For the same reason, Republicans, who currently hold a majority of Senate seats, are insisting that the nomination and any vote be delayed until after the November presidential election.

Senator Chuck Grassley, (R) of Iowa, chairman of the Senate Judiciary Committee, said in a statement that standard-practice for 80 years has been that Supreme Court nominations and confirmations should not proceed during a presidential election year. 

“Given the huge divide in the country, and the fact that this president, above all others, has made no bones about his goal to use the courts to circumvent Congress and push through his own agenda, it only makes sense that we defer to the American people who will elect a new president to select the next Supreme Court justice,” Senator Grassley said.  

The effect this term 

As for the ongoing work at the Supreme Court itself, what had looked to become one of the most momentous Supreme Court terms in years suddenly looks a lot less so.

In the next three months, the justices are set to hear cases examining abortion restrictions in Texas, the contraception mandate in Obamacare, and whether President Obama acted constitutionally in his executive action on immigration.

Now, with one less vote in the court’s conservative wing, the court appears split four to four between liberals and conservatives.

That doesn’t mean there won’t be significant decisions. For example, if Justice Anthony Kennedy joins his liberal colleagues in the Texas abortion case, as some analysts expect, that could lead to a 5-to-3 decision striking down all or part of the Texas abortion restrictions. That decision could be a landmark and Scalia’s absence would be felt only in the loss of what would likely be a fiery dissenting opinion.

But in the contraceptive mandate case and the Obama immigration cases, the loss of Scalia’s vote could result in a 4-to-4 tie that would leave the lower court decisions in place. Such an outcome would resolve those cases, but set no national precedent.   

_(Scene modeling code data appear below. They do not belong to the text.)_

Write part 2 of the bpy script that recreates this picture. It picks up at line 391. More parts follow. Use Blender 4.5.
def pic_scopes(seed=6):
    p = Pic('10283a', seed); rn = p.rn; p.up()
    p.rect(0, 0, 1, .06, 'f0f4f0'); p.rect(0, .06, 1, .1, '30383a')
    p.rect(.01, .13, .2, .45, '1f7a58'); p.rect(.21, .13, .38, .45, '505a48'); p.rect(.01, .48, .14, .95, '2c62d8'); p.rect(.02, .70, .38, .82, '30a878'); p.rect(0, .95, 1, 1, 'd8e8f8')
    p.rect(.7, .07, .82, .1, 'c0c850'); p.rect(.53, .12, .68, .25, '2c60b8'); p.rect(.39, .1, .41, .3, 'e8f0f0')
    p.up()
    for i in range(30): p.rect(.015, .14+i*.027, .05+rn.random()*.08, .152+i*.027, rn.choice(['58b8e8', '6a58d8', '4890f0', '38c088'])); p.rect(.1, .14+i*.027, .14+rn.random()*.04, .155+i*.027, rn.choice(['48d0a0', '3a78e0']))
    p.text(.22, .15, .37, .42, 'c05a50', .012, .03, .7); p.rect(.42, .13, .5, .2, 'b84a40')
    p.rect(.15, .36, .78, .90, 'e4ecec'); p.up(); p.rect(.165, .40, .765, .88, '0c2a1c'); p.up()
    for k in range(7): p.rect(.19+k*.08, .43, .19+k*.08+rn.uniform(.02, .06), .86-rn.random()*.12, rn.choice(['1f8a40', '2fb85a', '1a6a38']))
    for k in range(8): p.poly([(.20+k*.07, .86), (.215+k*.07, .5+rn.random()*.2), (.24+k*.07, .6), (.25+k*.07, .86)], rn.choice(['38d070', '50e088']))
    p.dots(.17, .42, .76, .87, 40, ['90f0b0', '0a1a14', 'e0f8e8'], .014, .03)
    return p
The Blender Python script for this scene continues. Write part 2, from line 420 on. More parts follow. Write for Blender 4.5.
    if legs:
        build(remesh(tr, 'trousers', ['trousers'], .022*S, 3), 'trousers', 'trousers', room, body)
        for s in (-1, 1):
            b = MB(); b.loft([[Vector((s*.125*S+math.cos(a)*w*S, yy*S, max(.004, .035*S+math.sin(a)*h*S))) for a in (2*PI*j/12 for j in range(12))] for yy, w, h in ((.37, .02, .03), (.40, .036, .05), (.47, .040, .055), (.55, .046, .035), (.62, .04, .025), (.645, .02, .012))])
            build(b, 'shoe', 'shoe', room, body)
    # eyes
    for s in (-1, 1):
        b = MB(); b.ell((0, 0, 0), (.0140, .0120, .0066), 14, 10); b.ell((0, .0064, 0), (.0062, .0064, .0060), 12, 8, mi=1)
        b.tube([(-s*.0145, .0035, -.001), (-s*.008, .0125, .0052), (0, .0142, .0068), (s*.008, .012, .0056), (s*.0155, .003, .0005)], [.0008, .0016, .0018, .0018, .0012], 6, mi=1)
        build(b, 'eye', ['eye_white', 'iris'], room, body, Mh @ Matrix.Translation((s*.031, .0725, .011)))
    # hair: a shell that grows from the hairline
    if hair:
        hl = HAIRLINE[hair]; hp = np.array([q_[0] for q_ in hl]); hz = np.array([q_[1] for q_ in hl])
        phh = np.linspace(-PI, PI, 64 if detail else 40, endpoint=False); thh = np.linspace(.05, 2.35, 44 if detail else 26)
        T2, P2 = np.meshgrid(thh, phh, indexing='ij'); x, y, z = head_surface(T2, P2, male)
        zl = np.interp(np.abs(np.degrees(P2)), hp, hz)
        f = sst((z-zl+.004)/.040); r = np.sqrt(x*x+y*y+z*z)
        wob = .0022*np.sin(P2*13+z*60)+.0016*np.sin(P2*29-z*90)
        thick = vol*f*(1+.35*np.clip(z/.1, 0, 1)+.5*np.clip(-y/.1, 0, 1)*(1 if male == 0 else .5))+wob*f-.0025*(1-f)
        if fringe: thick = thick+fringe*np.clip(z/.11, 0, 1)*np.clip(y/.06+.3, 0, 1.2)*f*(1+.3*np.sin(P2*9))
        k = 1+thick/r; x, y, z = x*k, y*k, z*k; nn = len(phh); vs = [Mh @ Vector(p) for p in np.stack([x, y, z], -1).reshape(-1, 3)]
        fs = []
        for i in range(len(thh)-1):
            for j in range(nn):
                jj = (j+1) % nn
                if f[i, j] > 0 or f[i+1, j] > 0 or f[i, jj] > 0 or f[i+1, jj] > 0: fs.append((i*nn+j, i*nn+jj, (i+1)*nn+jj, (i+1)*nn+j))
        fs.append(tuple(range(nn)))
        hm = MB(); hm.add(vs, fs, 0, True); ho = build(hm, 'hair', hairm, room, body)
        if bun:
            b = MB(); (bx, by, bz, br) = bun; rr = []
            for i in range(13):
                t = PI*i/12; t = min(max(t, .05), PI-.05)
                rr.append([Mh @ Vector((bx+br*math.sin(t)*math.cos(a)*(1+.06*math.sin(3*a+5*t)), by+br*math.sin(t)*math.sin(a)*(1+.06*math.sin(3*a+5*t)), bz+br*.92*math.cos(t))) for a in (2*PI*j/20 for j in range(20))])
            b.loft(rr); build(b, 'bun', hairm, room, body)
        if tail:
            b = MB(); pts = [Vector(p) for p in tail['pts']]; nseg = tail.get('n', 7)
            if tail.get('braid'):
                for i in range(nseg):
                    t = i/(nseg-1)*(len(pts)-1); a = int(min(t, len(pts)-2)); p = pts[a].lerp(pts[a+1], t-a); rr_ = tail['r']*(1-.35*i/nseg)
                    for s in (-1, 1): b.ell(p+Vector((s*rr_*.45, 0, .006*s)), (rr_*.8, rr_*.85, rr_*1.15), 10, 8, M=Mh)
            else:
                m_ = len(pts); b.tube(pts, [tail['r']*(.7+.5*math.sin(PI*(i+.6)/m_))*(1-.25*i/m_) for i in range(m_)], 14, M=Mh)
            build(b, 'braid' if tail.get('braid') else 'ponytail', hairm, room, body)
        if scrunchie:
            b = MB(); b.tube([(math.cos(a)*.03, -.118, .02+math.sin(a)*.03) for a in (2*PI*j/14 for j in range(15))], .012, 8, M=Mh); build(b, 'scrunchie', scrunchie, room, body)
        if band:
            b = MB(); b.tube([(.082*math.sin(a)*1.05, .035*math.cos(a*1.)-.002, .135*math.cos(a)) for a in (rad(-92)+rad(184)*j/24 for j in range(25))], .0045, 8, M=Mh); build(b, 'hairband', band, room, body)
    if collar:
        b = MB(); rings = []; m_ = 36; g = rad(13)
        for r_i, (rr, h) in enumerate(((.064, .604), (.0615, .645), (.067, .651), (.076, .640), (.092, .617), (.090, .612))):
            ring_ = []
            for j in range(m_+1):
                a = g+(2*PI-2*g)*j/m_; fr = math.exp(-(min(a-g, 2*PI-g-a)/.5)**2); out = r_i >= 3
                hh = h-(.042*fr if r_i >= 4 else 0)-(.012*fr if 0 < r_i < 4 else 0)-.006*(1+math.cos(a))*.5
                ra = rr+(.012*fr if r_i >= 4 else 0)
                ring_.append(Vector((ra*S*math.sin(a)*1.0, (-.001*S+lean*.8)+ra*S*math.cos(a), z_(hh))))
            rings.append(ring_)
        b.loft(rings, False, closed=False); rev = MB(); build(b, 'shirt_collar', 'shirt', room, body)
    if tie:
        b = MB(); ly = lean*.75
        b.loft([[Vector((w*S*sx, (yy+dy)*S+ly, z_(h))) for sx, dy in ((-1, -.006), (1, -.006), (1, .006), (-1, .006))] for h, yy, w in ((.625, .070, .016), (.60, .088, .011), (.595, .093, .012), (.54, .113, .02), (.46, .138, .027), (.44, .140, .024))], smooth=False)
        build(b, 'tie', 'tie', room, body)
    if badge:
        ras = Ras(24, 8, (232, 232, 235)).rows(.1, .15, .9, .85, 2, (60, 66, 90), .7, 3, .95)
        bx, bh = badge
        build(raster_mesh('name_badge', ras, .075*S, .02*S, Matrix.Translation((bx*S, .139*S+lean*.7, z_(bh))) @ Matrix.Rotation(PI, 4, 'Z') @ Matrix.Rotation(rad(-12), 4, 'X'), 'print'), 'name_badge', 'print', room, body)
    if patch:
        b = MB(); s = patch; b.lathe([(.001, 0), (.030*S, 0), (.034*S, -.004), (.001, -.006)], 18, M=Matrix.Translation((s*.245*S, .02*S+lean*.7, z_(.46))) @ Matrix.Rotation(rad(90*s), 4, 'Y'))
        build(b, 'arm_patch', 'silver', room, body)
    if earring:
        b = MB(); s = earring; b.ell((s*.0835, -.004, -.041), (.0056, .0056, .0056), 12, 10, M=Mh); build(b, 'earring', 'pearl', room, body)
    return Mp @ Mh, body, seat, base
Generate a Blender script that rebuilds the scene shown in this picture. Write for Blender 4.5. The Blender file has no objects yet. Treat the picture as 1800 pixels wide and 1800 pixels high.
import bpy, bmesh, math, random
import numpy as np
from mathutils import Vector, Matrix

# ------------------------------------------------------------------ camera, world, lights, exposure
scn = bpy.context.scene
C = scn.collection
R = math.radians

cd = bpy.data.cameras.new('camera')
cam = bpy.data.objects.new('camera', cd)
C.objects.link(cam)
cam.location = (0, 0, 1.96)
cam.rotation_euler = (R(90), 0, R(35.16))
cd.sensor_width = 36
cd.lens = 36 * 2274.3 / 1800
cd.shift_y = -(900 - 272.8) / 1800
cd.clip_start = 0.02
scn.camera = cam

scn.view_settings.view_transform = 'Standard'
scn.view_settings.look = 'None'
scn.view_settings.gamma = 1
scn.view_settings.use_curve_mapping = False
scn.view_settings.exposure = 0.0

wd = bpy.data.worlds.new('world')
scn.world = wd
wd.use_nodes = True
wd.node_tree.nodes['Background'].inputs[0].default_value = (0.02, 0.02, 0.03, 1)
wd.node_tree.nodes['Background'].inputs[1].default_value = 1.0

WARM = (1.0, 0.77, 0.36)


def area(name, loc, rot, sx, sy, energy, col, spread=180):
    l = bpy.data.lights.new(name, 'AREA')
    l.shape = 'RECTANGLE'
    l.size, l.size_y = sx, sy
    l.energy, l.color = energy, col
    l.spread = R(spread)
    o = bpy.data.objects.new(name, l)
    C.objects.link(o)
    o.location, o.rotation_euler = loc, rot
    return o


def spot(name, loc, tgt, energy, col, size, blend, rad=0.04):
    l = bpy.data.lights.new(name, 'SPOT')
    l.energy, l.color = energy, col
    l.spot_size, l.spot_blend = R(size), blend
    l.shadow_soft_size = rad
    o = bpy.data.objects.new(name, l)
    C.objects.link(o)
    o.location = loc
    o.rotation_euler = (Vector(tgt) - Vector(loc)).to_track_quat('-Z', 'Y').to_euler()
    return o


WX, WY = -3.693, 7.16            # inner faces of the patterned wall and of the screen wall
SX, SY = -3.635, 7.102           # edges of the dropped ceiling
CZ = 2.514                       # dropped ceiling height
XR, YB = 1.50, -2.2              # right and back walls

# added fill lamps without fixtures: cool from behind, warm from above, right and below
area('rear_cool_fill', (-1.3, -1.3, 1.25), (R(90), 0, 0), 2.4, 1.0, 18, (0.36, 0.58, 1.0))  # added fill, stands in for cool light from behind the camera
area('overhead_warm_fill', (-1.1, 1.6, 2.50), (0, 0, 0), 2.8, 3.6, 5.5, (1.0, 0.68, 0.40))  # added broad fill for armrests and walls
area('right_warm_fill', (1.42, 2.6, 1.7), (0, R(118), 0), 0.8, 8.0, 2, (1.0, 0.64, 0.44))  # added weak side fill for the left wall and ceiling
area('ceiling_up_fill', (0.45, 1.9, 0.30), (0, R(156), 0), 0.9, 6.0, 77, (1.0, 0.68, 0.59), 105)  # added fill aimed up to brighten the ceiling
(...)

Legal experts note that decisions in cases that have already been heard in oral argument by the court but not yet publicly announced may change with the loss of Scalia’s vote. Those cases include a dispute testing whether unions representing public employees can require nonmembers to pay fair share fees to a union for collective bargaining. Analysts anticipated that the court might rule 5 to 4 against the unions. That outcome is now unlikely.

In addition, the court was preparing a decision in a case raising a fundamental question about the meaning of “one person, one vote,” and how voting districts are drawn in Texas. The outcome of that case is now also in doubt.

The high court is also considering a potential landmark case examining the use of race in an affirmative action plan at the University of Texas at Austin. But the loss of Scalia’s vote may not undercut a final decision in that case because Justice Elena Kagan is not participating in the dispute. So a 4-to-3 vote is possible.